Location Grid Ref NN 283 736, 467m, OS Landranger Map 41. Lies south of the cross coutry route from Fort William to Newtonmore on the A86 and West Highland Railway line.

Walk in time From above Roy Bridge 1½ to 2 hours.

Distance 4 miles.

Terrain Straightforward, track – steep in places.

Lairig Leacach, the ‘pass of the flagstones’ is a very handy place to know. Located in a tight V-shaped cleft between the Grey Corries and the Easians, on the high point an old

droving road that used to run from Great Glen to the Kingshouse, the bothy is surrounded by high peaks that can’t help but whet your appetite.
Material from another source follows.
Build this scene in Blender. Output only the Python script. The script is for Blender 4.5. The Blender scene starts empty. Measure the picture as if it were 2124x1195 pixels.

The bothy is quite small and very

popular at weekends, so it’s best to bring a tent just in case you can’t squeeze in.

Most wild and remote: Maol Bhuidhe

Location Grid Ref NH 052 360, 261m, OS Landranger Map 25. The most remote bothy maintained by the MBA, lost in the lonely territory between Loch Mullardoch, Loch Monar and Glen Carron.

Walk in time 4 to 5 hours.

Distance Over 10 miles.

Terrain Challenging – The bothy can be approached from the south, along a stretch of the Cape Wrath Trail starting from Sheil Bridge, west from Attadale on the southern side of Loch

Carron, or from the north starting at Achnashellach. Each route has sections which cross rough ground.

There is a certain mystical quality associated with Maol Bhuidhe. The sight of its distinctive whitewashed exterior has brought relief to many a weary traveller. A place of pilgrimage for many bothy enthusiasts, the challenge of heading out here is rewarded by the tranquillity experienced on your arrival.

My favourite: Staoineag

Location Grid Ref NN 296 678, 293m, OS Landranger Map 41. Sits in the surprisingly remote sweep of moorland between Fort William and the West Highland Railway line north of Rannoch Moor.

Walk in time 2½ to 3 hours.

Distance 5 miles.

Terrain Straightforward – track and riverside path.

Staoineag is a special place. Elevated on a rocky pinnacle above the meandering Abhainn Rath, this large welcoming bothy is most accessible by train, a characteristic that widens

its appeal. As well as archetypal outdoor enthusiasts, it attracts those without a car who are eager to enjoy a slice of wilderness. I’ve visited Staoineag over half a dozen times, and always taken home happy memories.